Revisions to golf cart ordinance tabled
Council member Casey Grover listens to Steve Duncan as the Solon City Council discusses a possible ordinance to allow utility terrain vehicles on city streets during a Nov. 4 meeting. (photo by Doug Lindner)

SOLON– A majority of council members had too many concerns about safety and enforcement regarding a proposed ordinance to allow utility terrain vehicles (UTVs) on Solon city streets.
Councilors Mark Krall, Dale Snipes and Steve Duncan voted against the draft ordinance presented at the Nov. 4 meeting, and the proposed law was defeated by a 2-3 margin.
Council members tabled consideration of revisions to the law that allows golf carts on city streets, which was also on the agenda for possible action.
The two ordinances– one proposed and one revised– had been sent to the council’s streets committee for retooling back in May after the UTV ordinance lost traction with council members.
Krall, Snipes and Duncan had all been uncomfortable with the idea of utility vehicles on the streets back in May, and the committee’s work to transform the two ordinances to mirror each other didn’t end up convincing them.

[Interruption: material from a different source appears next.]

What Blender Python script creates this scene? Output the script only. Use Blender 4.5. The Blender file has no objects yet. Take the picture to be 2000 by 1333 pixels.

The ordinances had been on the back burner for a while, explained City Administrator Cami Rasmussen. Rasmussen and Public Works Director Scott Kleppe met with committee members Casey Grover and Mark Prentice to review the drafts.
Grover said during the meeting the group had worked diligently to make the UTV ordinance as easy as possible for the Johnson County Sheriff’s Office to enforce.
Both the city and the school use UTVs on a regular basis, Grover noted, so most people are familiar with seeing them around town. Grover had introduced the idea to the council in spring after being approached by advocating constituents.
“I’m in favor of adding them,” said Prentice. “I think it’s a nice addition for people who want to use the ability of a utility vehicle.”
Prentice said he didn’t think there would be too many applications, and those people he had talked to about the issue were responsible people with reasonable uses for the carts.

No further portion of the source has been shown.